No es lo mismo, como cantaba Alejandro Sanz en 2003. La «alquería» de Jorge Rodríguez revela clientelismo político en contrataciones institucionales, en este caso con informes a favor y en contra. Pero eso ni es una novedad ni puede ser utilizado para desacreditar a los partidos, instrumentos fundamentales para la participación política (artículo 6 de la Constitución) en una espiral de satanización que algunos se empeñan en promover y apoyar. De momento no hay alternativa mejor. Tampoco lo es un gobierno de funcionarios, ya sean de administración o de justicia.

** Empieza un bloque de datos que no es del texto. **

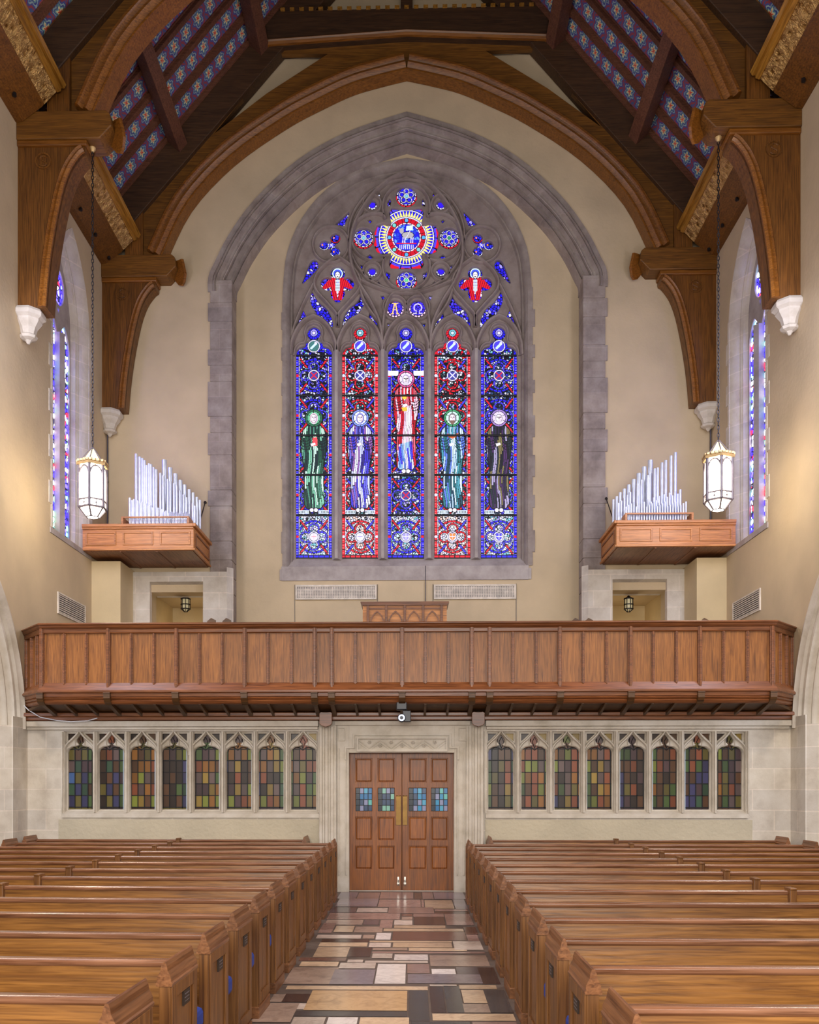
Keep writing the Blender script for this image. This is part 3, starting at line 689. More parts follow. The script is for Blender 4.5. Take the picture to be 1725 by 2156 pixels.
flower(856, 413, 23, TEA); flower(856, 590, 23, (90, 200, 130)); flower(766, 501, 22.5, TEA); flower(946, 501, 22.5, GRN)
for cx, cy in ((784, 431), (784, 572), (929, 431), (929, 571)):
    lead(cv, cv.disc(cx, cy, 12)); q = np.arctan2(cv.Y-cy, cv.X-cx); r_ = np.hypot(cv.X-cx, cv.Y-cy)
    cv.col((r_ < 9.8) & (r_ > 7.6) & (np.mod(q*5/PI, 1) > .3), WHI); cv.col(r_ < 6.6, (46, 20, 230))
for sx in (-1, 1):
    mx_ = lambda x: 856+sx*(x-856)
    # trefoil
    for lx, ly in ((706, 501), (682, 516), (706, 530)):
        d = cv.disc(mx_(lx), ly, 12); lead(cv, d); ringL(cv, mx_(lx), ly, 10, 1.6, WHI if ly > 505 else RED, d, 4); cv.col(cv.disc(mx_(lx), ly, 8) & (ed > 1), (40, 40, 220)); cv.col(cv.disc(mx_(lx)-3, ly, 2), ORA)
    cv.col(cv.disc(mx_(698), 516, 5), BLU2); cv.col(cv.seg(mx_(695), 513, mx_(701), 519, 1.5) | cv.seg(mx_(695), 519, mx_(701), 513, 1.5), WHI)
    # winged figure in the quatrefoil
    ax = mx_(711); reg = (np.abs(cv.X-ax) < 38) & (cv.Y > 556) & (cv.Y < 642)
    cv.pal(reg, idv, [BLU, BLU2, BLU, WHI, BLU]); lead(cv, reg & (ed < 1.2))
    lead(cv, cv.disc(ax, 576, 12.5)); cv.col(cv.disc(ax, 576, 11), (60, 80, 220)); cv.col(cv.ring(ax, 576, 10, 2.2), (200, 225, 240))
    for q in (-1, 1):
        wg = cv.poly([(ax+q*3, 586), (ax+q*14, 584), (ax+q*34, 607), (ax+q*26, 609), (ax+q*14, 604), (ax+q*9, 632), (ax, 632), (ax+q*3, 610)]); lead(cv, wg); cv.col(wg & (np.mod((cv.X-ax)*q*.22+cv.Y*.06, 1) > .2), RED)
    cv.col((np.abs(cv.X-ax) < 4.4) & (cv.Y > 588) & (cv.Y < 612) & (np.mod(cv.Y/6, 1) > .15), (185, 200, 210)); lead(cv, np.hypot((cv.X-ax)/6.2, (cv.Y-579)/8) < 1)
    cv.col(np.hypot((cv.X-ax)/4.8, (cv.Y-579)/6.6) < 1, (225, 220, 225))
    for q in (-1, 1): lead(cv, cv.seg(ax+q*1, 578, ax+q*3.2, 578, 1.2))
    lead(cv, cv.seg(ax-1.5, 582.6, ax+1.5, 582.6, 1.0))
    # lettered roundels
    lx = mx_(832); lead(cv, cv.disc(lx, 649, 21)); q = np.arctan2(cv.Y-649, cv.X-lx); r_ = np.hypot(cv.X-lx, cv.Y-649)
    cv.col((r_ < 18.5) & (r_ > 15.8) & (np.mod(q*8/PI, 1) > .3), (225, 190, 215)); cv.col(r_ < 14.8, (60, 40, 220)); lead(cv, (r_ < 14.8) & (ed < 0.8))
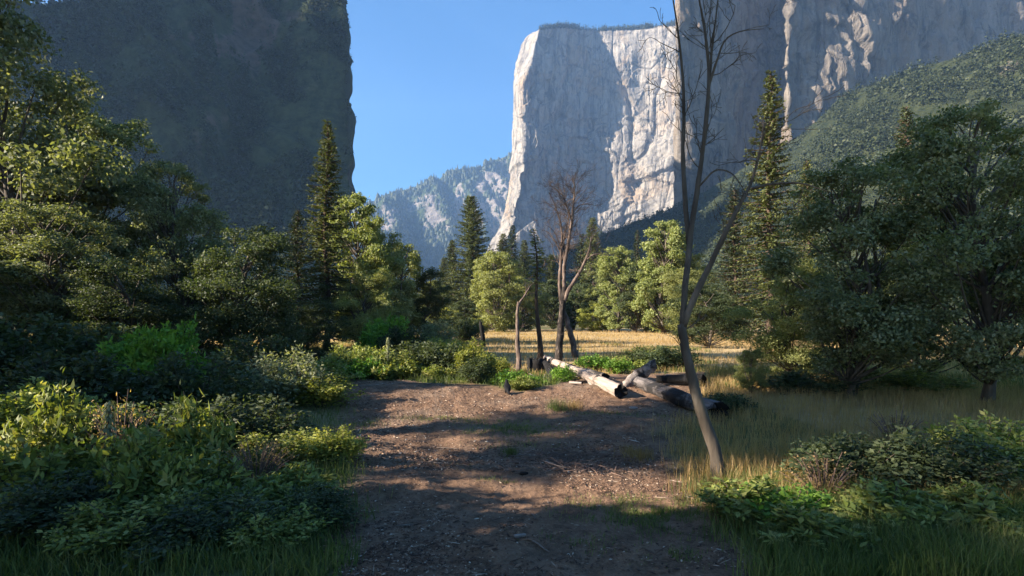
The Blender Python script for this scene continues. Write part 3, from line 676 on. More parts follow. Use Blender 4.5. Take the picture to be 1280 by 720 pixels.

En cuanto a Rodríguez, su rebeldía contra el caso le lleva ahora a tratar de mantener la alcaldía de Ontinyent con un nuevo partido, La Vall d'Albaida Ens Uneix. No es mala solución para él. Si sale limpio podrá pactar con los socialistas sea cual sea el resultado de las urnas en la localidad, aunque el PSPV-PSOE haga ahora demostraciones de fuerza y aspavientos. Todos ganan tiempo, confiados en que en el sumario solo haya lo que ha salido ya a la luz.